For his PhD, Dr Raya studied a subject close to his heart as he focused on the post-colonial experiences of the Mauritian Creole French-speaking community.
“They have what is called ‘Malaise Créole,’ a kind of bitterness, a feeling of exclusion and being marginalised which still exists to this day,” he said.
“Colonisation is the same process everywhere but the experiences in different parts of the world are always different which I find fascinating.”
Mauritius gained its independence from the UK in 1968 but had previously been a French colony before the Napoleonic wars in the early nineteenth century.
Dr Raya worked closely with two Mauritian historians, one being his mentor and inspiration, the late Mr Anand Mulloo and Vijaya Teelock. He dedicated his project to the late Norwegian anthropologist Prof Thomas Hylland Eriksen who had extensively researched colonialism in the Indian Ocean.

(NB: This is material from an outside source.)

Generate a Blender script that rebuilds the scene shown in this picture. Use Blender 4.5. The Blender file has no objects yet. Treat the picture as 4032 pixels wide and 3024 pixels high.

In future, Dr Raya will expand his research to cover the whole of the Indian Ocean region including the archipelagic creolisation of cultures in the Indian Ocean.
Speaking about his achievements, Prof Kofman said: “Dr Raya came back to Middlesex well over a decade after getting his MSc in Social Science Research Methods in 2005. He was so determined to get his PhD on an important topic that was close to him. I am thrilled about his accomplishment and that he will be continuing his significant research.”